**Exercise**.
Look through the data below. Show each line where the string "Measure" occurs.

**Scene modeling code data**.
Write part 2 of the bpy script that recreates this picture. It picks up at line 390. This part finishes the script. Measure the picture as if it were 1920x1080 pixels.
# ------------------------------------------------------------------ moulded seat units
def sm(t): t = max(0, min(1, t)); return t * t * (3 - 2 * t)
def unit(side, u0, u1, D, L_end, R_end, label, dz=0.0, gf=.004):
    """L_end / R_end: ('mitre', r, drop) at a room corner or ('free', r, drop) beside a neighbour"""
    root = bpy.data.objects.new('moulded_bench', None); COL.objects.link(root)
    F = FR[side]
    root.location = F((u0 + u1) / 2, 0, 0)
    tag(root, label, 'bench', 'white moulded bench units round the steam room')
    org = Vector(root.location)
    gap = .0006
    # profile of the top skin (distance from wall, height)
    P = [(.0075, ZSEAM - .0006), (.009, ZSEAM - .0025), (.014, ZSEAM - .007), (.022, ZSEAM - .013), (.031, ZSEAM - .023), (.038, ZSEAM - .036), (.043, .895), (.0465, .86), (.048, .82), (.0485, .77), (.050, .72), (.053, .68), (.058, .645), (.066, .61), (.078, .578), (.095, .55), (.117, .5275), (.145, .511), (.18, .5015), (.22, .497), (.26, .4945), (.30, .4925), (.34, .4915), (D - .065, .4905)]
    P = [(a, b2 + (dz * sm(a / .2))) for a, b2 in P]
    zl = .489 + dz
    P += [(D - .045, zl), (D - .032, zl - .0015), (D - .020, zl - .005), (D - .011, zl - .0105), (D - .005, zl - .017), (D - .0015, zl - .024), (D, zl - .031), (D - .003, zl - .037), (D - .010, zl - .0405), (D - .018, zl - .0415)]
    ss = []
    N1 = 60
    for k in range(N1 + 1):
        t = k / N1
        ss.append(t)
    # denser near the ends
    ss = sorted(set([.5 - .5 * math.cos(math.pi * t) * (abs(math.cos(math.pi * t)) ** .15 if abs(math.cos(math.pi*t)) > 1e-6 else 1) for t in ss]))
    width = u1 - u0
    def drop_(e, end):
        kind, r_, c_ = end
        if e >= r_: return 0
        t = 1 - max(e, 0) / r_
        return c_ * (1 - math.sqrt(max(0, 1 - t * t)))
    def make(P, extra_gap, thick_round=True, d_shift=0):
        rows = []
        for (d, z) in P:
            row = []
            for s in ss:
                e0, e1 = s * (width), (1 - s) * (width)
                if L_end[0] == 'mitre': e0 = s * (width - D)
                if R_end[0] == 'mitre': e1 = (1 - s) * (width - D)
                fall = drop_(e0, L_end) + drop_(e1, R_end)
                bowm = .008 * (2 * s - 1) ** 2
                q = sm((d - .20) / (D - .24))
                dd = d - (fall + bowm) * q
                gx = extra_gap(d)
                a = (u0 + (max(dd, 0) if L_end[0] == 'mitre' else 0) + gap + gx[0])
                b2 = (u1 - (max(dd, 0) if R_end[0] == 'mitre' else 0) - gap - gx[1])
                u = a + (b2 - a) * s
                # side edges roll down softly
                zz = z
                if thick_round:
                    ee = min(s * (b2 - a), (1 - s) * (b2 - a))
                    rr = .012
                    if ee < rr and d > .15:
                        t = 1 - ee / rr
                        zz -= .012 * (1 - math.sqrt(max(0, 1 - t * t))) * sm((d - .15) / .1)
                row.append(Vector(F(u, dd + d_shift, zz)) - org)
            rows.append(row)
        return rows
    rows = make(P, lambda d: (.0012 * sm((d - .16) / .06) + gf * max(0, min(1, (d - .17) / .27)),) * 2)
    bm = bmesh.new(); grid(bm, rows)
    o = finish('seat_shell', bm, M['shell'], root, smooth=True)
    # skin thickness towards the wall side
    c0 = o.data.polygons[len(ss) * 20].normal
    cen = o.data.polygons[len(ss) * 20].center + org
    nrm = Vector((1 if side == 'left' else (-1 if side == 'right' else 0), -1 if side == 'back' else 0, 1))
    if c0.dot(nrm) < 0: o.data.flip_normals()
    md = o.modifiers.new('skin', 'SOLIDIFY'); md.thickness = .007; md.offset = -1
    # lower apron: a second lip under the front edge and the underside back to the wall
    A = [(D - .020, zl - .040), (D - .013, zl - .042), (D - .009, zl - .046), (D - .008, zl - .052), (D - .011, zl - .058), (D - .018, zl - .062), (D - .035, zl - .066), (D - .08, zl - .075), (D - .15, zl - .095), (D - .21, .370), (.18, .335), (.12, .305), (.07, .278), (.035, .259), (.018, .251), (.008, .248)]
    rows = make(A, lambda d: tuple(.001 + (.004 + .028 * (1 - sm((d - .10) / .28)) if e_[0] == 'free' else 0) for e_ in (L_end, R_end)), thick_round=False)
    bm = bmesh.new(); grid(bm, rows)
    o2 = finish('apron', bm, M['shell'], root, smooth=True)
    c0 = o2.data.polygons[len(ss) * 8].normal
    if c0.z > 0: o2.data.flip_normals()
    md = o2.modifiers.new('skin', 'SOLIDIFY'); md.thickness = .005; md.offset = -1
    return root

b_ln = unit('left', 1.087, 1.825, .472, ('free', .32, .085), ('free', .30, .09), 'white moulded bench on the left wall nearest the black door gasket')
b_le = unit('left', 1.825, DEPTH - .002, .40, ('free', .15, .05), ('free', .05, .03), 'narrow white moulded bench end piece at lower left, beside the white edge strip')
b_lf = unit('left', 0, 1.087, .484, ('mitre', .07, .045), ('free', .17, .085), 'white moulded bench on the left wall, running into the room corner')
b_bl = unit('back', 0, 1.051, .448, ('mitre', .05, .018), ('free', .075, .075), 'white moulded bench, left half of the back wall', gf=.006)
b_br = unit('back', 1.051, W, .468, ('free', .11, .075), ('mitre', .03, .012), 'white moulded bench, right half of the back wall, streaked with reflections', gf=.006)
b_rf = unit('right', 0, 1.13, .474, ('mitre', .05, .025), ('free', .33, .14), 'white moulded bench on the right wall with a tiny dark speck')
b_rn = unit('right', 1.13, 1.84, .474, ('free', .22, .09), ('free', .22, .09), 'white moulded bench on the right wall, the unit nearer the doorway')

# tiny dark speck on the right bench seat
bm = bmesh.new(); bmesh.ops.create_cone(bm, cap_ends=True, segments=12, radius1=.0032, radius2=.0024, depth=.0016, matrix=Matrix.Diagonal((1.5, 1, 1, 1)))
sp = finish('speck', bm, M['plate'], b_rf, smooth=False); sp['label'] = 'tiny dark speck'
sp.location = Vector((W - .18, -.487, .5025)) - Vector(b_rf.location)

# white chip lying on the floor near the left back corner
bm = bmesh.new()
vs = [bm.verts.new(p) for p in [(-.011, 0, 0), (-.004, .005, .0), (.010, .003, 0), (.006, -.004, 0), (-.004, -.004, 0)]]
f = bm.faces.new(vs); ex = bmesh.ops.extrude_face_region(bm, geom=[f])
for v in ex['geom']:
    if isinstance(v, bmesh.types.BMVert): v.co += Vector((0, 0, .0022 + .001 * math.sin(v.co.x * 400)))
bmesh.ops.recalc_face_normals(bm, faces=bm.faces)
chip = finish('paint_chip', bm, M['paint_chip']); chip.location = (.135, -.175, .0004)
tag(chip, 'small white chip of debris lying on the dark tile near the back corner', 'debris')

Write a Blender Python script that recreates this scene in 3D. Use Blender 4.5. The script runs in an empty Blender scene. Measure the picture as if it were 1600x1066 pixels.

**Final answer**.
Write part 2 of the bpy script that recreates this picture. It picks up at line 390. This part finishes the script. Measure the picture as if it were 1920x1080 pixels.
Write a Blender Python script that recreates this scene in 3D. Use Blender 4.5. The script runs in an empty Blender scene. Measure the picture as if it were 1600x1066 pixels.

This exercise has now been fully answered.